Lower speed limits protect public health and safety and set the stage for Neighborhood Greenways

Home » Lower speed limits protect public health and safety and set the stage for Neighborhood Greenways

Brian Fairbrother memorial ghost bike. From The Seattle Bike Blog.

Last year’s HR 1217, a state bill designed to make it easier for Washington cities to lower speed limits on non-arterial roadways, received bipartisan support in the House and passed unanimously – unanimously! – thanks to Shoreline’s Representative Cindy Ryu’s leadership. Alas, it stalled in the Senate.

This year, Rep. Ryu is again leading the charge and we are calling upon our legislators statewide to follow her lead to allow us to lower speed limits on chosen streets.

Here’s why I’ll be supporting it.

Vehicle speed is a public safety and a public health issue. Sure, we all like to get where we’re going fast. Perhaps more importantly, we all want to get where we’re going in one piece.

More than anything else, the speed of a vehicle – whether it hits a car, a pedestrian, or bicyclist – effects the outcome of a collision.

The chart below graphically shows a pedestrian’s chance of dying if hit by a motor vehicle by miles per hour. Gross, I admit. But as this graphic shows, the result will not be good – for any of us or our kids who are hit by a car going 40 miles an hour.

The just-released SDOT 2010 Traffic Report breaks out the details, but here’s a masterful summary that appeared in Crosscut, by Doug MacDonald, former secretary of transportation for Washington:

“The numbers are stark, starting with the death toll. In the three years 2008–2010, there were 62 traffic fatalities in Seattle. More than half involved pedestrians (25 deaths) and cyclists (7 deaths)… For just two years, 2009 and 2010, there were in addition serious injuries to 79 pedestrians and 32 cyclists, and hundreds of less serious injuries on top of those.”

62 traffic deaths in three years. All are tragic, and all are avoidable. As our public health leaders have stated, “Crashes happen for a reason. They are not accidents.”

 This past year has been another tough one for traffic fatalities. The deaths of Seattle cyclists Mike Wang, Brian Fairbrother and Robert Townsend focused attention on the safety on our streets – and vocal, widespread public concern was the impetus behind the Road Safety Summit that kicked off on Monday at City Hall.

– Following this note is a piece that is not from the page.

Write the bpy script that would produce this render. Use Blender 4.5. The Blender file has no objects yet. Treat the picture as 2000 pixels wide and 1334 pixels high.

Many Councilmembers joined the Mayor and Dr. David Fleming, Seattle and King County’s Director of Public Health, and an energetic roomful of citizens Monday night. We represent walkers, bicyclists, freight interests, and drivers (including a representative from AAA) who gathered to make specific recommendations about what we can do to improve conditions on our city roadways. You can join as well.  

Lowering our speed limits on our non-arterial streets , as promoted by Rep. Ryu, is one easy, inexpensive act we can take to improve safety for all of us. Slowing cars down a bit increases our chances of getting where we’re going, and it certainly makes our neighborhoods calmer, nicer places to live.

I’ve written extensively in this space on Neighborhood Greenways in the past, but the point I want to make here is that in every community I visit, people talk to me about how valuable it is to slow down cars passing through their neighborhoods.

They want to protect the residential character of their neighborhoods by making non-arterial, residential roads calmer and quieter, and make sure every one of us whether we’re seniors, juniors, joggers, or kids on bikes can safely make it across that street.

Current law requires cities in our state to undertake expensive and time-consuming speed and engineering studies before we can reduce our speed limits. HR 1217 will let us, like cities in Oregon, Idaho, and British Columbia, proceed with common-sense speed limits, help us get our Neighborhood Greenways in place, and make our residential roads calmer and quieter.

Supporting our state legislature’s efforts to allow cities to lower our speed limits on non-arterial roadways is something we can do to promote our safety and public health – and it’s a low-cost way to take action that works.